Colloquia Response
The following is a response to the lecture “Where Do Designs Come From and How Can We Get There?” presented by Gilbert Cockton.
Gilbert Cockton is researcher in HCI at University of Sunderland in England, which means among other things, he has a sweet British accent, instantly making his presentation even better. He’s been published a ton, is members in all sorts of British things that I have no idea of of the meaning, and and has some interesting, abstract ideas about HCI on the whole.
He starts out with comparing basic menu design to the Monty Python Spam skit and a menu from a high end French restaurant, written in french. His points is that in order to have a good design, you must adapt to your audience, and also present it in a way that is easy for the targeted users to understand. He continues that without a good menu, it is hard to create informed choices, making it near impossible to successfully use a system.
As the lecture continues, he speaks on how to evaluate the targeted audience, but even more so upon how to evaluate your own evaluations. If you aren’t asking yourself the right questions, you’re never going to get it right. His point is also that HCI is more complicated then other fields of designs, as the line between technology (product) and user is so much harder to define, and without a user, much of the hardware or software would be pointless (like in social networking).

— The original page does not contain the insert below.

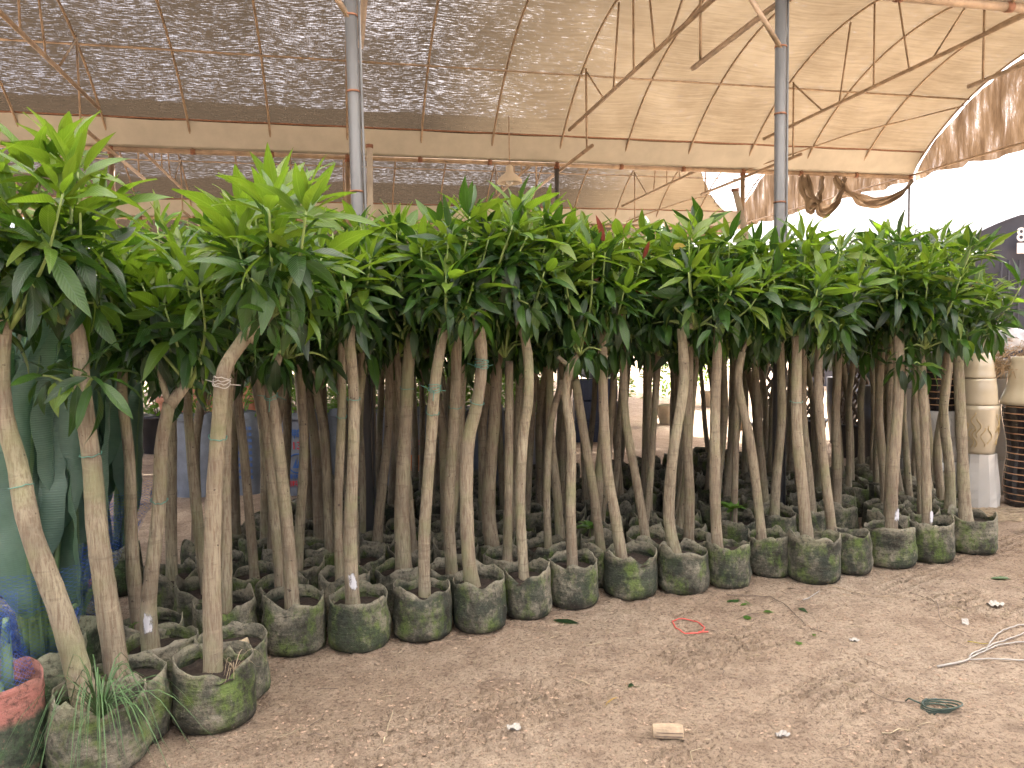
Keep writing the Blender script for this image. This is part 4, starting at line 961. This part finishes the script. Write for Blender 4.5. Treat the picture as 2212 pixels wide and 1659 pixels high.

During the latter part of the presentation, he makes the point over and over again that in order to truly advance technology, we need to focus on the actual people during the development, and less on the actual end product. The question should be less does the product itself work, and more does the product’s end result achieve what we set out to achieve. For example, an MP3 player (hardware) may play music, but is it easy to use in a portable setting? The questions aren’t really the same.
An interesting presentation, which makes me wish I had more of an HCI foundation to really understand the basics of the field.